1 Empa, Swiss Federal Laboratories for Materials Science and Technology, nanotech@surfaces Laboratory, 8600 Dübendorf, Switzerland

2 Max Planck Institute for Polymer Research, 55128 Mainz, Germany

3 Institute of Physical Chemistry, Johannes Gutenberg University Mainz, Duesbergweg 10-14, 55128 Mainz, Germany

4 Organic and Carbon Nanomaterials Unit, Okinawa Institute of Science and Technology Graduate University, Okinawa 904-0495, Japan

5 Department of Chemistry and Biochemistry, University of Bern, 3012 Bern, Switzerland

* Corresponding authors emails: carlo.pignedoli@empa.ch, roman.fasel@empa.ch

DOI10.24435/materialscloud:de-2x [version v1]

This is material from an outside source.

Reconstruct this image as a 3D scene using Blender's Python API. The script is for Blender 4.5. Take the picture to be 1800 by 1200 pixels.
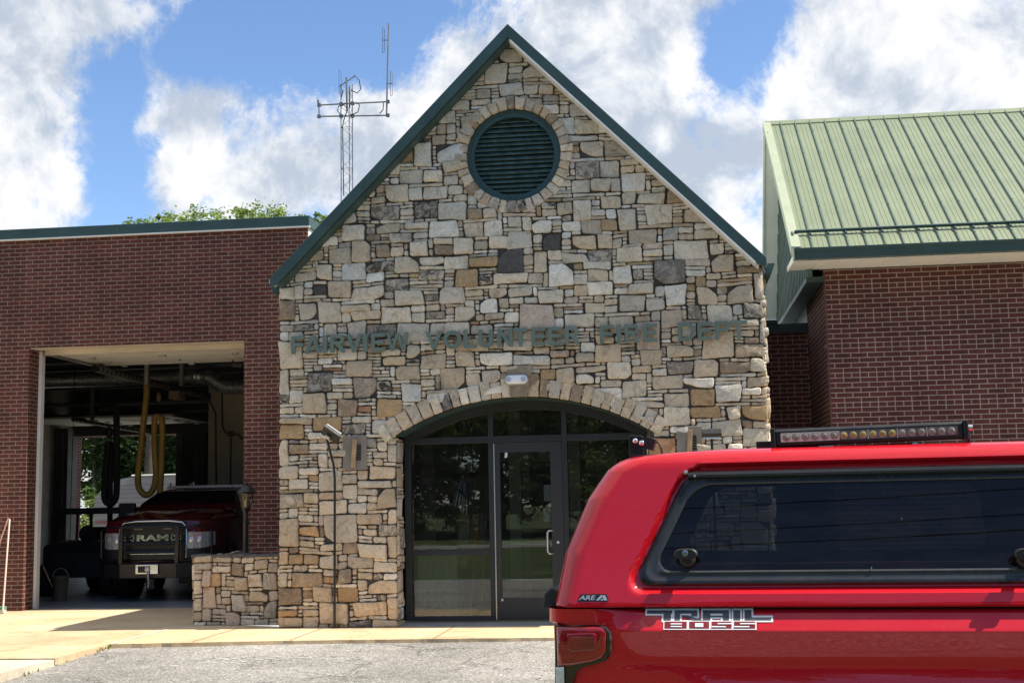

Publication date: Oct 12, 2020

How to cite this record

Marco Di Giovannantonio, Qiang Chen, José I. Urgel, Pascal Ruffieux, Carlo A. Pignedoli, Klaus Müllen, Akimitsu Narita, Roman Fasel, On-surface synthesis of oligo(indenoindene), Materials Cloud Archive 2020.114 (2020), doi: 10.24435/materialscloud:de-2x.

Description

In this record we provide data to support our recent work on the synthesis of oligo(indenoindene). Fully conjugated ladder polymers (CLP) possess unique optical and electronic properties and are considered promising materials for applications in (opto)electronic devices. Poly(indenoindene) is a CLP consisting of an alternating array of five- and six-membered rings, which has remained elusive so far. Our results relate to on-surface synthesis of oligo(indenoindene) on Au(111). Its structure and a low electronic band gap have been elucidated by low-temperature scanning tunneling microscopy and spectroscopy and noncontact atomic force microscopy, complemented by density functional theory calculations. Achieving defect-free segments of oligo(indenoindene) offers exclusive insight into this CLP and provides the basis to further synthetic approaches.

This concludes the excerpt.